## RECORDS SHOWN
----------------------------------------

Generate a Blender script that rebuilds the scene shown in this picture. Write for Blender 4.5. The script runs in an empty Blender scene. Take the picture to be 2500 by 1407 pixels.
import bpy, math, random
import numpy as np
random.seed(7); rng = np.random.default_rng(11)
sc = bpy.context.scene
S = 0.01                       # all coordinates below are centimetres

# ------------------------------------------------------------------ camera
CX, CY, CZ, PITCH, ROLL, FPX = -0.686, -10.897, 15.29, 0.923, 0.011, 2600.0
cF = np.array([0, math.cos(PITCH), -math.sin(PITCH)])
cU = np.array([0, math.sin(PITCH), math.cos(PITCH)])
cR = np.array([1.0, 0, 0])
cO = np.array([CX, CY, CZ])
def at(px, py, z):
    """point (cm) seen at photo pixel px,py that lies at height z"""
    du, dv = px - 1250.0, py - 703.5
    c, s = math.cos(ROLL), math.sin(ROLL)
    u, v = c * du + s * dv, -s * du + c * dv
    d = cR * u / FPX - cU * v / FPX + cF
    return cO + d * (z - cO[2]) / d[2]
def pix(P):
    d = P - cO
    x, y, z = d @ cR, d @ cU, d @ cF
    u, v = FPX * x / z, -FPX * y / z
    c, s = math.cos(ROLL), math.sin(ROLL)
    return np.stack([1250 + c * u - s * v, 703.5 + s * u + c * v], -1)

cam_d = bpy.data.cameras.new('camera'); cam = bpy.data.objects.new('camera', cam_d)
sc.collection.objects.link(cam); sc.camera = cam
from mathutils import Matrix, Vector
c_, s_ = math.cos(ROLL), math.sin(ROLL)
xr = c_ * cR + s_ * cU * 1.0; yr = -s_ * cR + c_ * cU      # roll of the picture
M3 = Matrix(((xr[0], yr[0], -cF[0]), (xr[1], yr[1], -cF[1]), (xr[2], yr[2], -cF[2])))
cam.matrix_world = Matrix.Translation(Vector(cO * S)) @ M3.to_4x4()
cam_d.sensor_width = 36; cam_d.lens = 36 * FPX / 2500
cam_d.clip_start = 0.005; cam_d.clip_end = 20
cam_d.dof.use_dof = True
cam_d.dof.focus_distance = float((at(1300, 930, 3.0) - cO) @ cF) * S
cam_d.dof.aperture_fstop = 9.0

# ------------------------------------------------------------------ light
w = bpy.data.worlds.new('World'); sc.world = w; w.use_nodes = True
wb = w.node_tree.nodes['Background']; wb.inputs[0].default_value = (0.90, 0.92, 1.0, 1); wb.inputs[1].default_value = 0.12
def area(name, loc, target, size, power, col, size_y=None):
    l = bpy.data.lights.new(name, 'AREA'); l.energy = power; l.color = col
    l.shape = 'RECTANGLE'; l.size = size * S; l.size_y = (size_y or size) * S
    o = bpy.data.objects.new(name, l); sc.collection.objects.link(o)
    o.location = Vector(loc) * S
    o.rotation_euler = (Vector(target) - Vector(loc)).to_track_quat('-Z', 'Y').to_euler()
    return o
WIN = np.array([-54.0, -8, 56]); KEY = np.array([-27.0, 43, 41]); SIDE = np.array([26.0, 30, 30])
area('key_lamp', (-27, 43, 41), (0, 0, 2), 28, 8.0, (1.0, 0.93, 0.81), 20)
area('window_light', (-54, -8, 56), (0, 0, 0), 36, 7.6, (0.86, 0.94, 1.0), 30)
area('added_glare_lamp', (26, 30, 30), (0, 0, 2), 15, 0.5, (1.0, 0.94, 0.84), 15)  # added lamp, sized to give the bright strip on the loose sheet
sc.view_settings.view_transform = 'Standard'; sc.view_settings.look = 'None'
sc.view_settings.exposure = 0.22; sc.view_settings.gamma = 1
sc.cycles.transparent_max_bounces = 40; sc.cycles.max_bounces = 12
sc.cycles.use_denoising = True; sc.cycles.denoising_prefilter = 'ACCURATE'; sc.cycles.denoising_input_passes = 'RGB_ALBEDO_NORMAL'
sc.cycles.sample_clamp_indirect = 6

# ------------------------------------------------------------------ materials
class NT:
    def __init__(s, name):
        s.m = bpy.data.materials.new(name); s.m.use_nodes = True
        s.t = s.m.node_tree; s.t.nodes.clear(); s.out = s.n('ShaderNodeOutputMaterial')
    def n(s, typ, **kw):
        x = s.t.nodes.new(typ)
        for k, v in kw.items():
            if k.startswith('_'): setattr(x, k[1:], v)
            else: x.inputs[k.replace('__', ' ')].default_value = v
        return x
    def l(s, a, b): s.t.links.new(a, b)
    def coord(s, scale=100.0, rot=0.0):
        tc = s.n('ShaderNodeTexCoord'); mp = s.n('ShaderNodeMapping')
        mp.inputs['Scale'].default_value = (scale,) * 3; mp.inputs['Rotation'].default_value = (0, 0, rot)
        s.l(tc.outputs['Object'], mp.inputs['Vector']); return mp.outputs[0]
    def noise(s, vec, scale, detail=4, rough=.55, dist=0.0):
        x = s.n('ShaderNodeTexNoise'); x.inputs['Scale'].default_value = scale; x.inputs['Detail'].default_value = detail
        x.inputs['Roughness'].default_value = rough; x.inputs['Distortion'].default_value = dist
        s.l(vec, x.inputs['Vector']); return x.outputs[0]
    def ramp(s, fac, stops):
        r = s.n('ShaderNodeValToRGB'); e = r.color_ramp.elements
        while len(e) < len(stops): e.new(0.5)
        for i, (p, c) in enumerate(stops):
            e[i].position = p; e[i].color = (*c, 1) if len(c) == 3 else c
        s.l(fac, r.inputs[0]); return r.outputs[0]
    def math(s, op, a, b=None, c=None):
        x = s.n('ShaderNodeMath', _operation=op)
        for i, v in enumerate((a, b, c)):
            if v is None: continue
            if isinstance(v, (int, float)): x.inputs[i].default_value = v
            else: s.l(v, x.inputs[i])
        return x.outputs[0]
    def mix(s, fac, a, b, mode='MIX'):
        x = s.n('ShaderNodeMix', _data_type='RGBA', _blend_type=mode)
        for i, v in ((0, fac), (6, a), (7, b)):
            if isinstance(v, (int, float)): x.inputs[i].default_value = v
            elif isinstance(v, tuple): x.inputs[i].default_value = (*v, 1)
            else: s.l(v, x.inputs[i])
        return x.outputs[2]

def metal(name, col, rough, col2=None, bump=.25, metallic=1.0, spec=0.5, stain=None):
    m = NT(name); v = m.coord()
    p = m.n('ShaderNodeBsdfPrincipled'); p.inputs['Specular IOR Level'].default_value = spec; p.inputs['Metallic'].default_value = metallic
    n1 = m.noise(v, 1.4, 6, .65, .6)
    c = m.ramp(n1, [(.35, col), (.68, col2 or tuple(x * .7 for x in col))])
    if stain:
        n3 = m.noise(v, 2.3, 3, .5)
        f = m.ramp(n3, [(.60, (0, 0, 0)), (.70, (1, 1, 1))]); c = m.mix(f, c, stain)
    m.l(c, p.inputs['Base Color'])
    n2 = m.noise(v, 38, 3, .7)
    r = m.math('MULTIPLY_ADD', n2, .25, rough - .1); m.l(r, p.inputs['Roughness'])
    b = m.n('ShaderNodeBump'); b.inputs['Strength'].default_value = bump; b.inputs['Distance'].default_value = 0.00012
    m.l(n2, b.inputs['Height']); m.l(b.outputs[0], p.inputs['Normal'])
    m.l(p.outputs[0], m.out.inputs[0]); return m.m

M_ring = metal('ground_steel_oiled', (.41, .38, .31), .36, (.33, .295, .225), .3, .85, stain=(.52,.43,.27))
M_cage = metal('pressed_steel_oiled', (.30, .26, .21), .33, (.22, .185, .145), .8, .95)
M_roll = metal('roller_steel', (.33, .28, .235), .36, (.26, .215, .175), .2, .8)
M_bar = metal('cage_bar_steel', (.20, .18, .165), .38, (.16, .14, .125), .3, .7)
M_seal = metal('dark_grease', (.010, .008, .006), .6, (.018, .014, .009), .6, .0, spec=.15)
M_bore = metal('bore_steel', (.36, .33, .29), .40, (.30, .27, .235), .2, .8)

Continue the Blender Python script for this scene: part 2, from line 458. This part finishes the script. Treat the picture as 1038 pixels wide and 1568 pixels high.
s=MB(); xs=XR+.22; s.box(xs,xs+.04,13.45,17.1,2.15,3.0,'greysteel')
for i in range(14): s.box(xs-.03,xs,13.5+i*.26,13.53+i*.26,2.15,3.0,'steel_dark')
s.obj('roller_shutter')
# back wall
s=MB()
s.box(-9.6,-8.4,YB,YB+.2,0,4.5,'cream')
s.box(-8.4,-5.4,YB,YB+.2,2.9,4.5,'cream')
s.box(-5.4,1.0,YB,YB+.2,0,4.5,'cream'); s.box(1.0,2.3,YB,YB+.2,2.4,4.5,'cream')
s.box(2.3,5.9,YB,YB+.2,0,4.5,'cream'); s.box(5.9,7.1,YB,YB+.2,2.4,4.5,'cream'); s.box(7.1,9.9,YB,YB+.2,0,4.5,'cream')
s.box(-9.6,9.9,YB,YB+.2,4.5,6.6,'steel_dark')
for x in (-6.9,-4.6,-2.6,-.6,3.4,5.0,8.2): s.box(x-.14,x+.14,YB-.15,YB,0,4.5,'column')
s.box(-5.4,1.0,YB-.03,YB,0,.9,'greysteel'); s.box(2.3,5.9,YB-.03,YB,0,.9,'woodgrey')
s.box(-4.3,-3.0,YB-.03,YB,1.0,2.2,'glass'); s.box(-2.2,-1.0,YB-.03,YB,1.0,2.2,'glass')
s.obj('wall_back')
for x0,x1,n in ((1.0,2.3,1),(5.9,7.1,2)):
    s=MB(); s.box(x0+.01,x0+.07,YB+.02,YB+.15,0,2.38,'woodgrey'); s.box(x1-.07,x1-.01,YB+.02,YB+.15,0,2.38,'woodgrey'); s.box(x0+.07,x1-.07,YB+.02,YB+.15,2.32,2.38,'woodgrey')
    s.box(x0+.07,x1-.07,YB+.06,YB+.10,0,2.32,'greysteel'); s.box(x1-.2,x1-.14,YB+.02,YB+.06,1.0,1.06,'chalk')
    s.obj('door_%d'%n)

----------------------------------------

## TASK TO CARRY OUT
The answer should consist of the lines from the first line of the entries through the line with "below are centimetres", copied exactly.

## WORKED SOLUTION
Generate a Blender script that rebuilds the scene shown in this picture. Write for Blender 4.5. The script runs in an empty Blender scene. Take the picture to be 2500 by 1407 pixels.
import bpy, math, random
import numpy as np
random.seed(7); rng = np.random.default_rng(11)
sc = bpy.context.scene
S = 0.01                       # all coordinates below are centimetres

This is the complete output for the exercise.